A ascensão fulgurante do
islamismo foi favorecida pelo fracasso do nacionalismo árabe, que queria
transcender as religiões, mas encarnou em regimes laicos autoritários. O
fracasso das guerras contra Israel, assim como uma situação econômica desastrosa
não puderam com esta ideologia.
"Depois, os acordos de paz
de Oslo, em 1993 (assinados entre a Organização para a Libertação da
Palestina/OLP e Israel) causaram comoção porque já não se podia lutar pela
causa palestina. Já não havia causa, o que explica esta atração pelo
islamismo", analisa Nayla Tabbara, professora de Ciências das Religiões da
Universidade São José, de Beirute.
Fuga de cristãos
A radicalização islâmica teve
consequências desastrosas na presença milenar dos cristãos do Oriente, principalmente
depois que o EI se apoderou da cidade de Mossul, onde viviam desde a
Antiguidade.
"Existe um grande medo e uma
grande incompreensão dos cristãos no Líbano e nos países vizinhos.
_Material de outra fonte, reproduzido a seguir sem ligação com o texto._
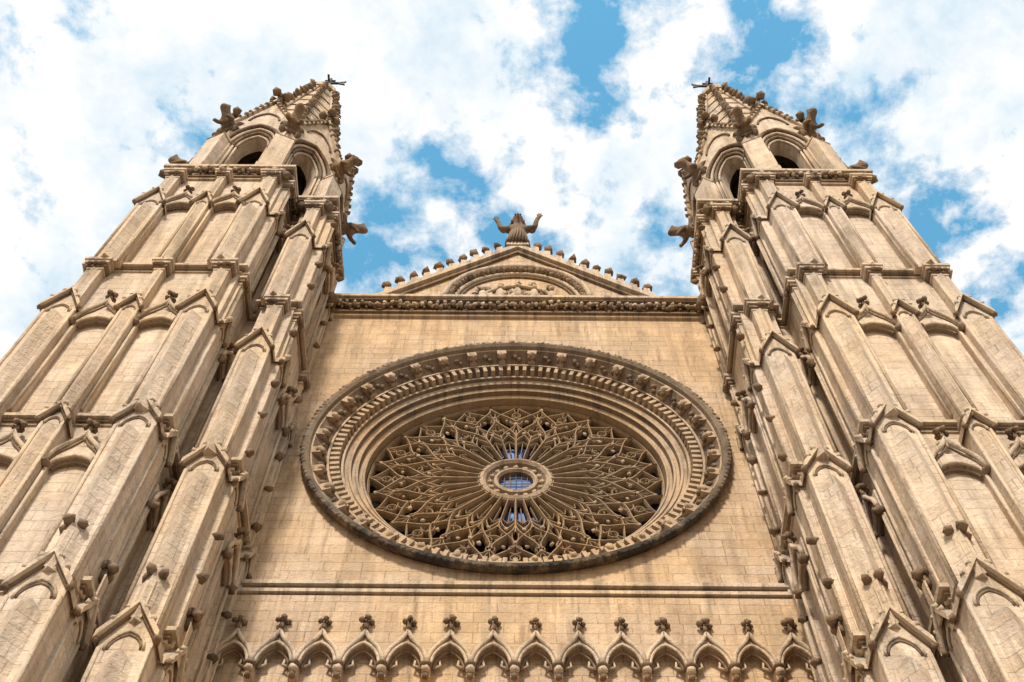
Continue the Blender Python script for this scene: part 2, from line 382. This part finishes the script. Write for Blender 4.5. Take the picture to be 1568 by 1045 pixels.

Isso os leva
a fugir", assegura Tabbara, que também preside uma plataforma de diálogo
interreligioso, Adyan, no Líbano.
Segundo especialista francês
Fabrice Balanche, pelo menos 700.000 cristãos deixaram Egito, Síria e Iraque
desde 2011. A religião, que sempre foi uma
importante força sociocultural no Oriente Médio, ganhou terreno também em
Israel e entre os palestinos.
"Existe indubitavelmente uma
radicalização e um endurecimento, mas são, de alguma maneira, menos religiosos
do que nacionalistas", disse à AFP o historiador israelense Zeev
Sternhell.
"A religião está a serviço
de um nacionalismo duro e colonizador; hoje tem um caráter fanático
desconhecido no passado. Religião e nacionalismo estão lado a lado",
explicou.
Quanto à causa palestina, Tabbara
assinala que "o Islã político a recuperou insistindo no sentimento de injustiça
generalizada não apenas por parte de Israel, como também da comunidade
internacional".
Necessidade do sagrado
Mas a grande novidade é a força
de atração que representa o Estado Islâmico no Ocidente. Segundo um estudo
recente, cerca de 15.000 combatentes estrangeiros se juntaram a esse grupo na
Síria, sendo que 20% são ocidentais.
"Esses jovens encontram o
que nossas sociedades já não oferecem, o estímulo ligado ao combate por uma
causa que os leva a crer que têm um poder ilimitado, um poder divino",
explica à AFP o antropólogo e psicólogo Scott Atran, diretor de pesquisas do
CNRS da França e professor associado da Universidade de Michigan. "É
glorioso e arriscado. A sensação de poder mudar o mundo é muito atraente".
"É preciso dar sentido a
nossa vida, precisamos do sagrado. Como isto já não existe no Ocidente, vamos
buscar onde é muito aparente. Há também uma busca por comunidade, por
pertencimento. Esse sentimento é o que leva os jovens a entrar nesses
movimentos", considera Nayla Tabbara.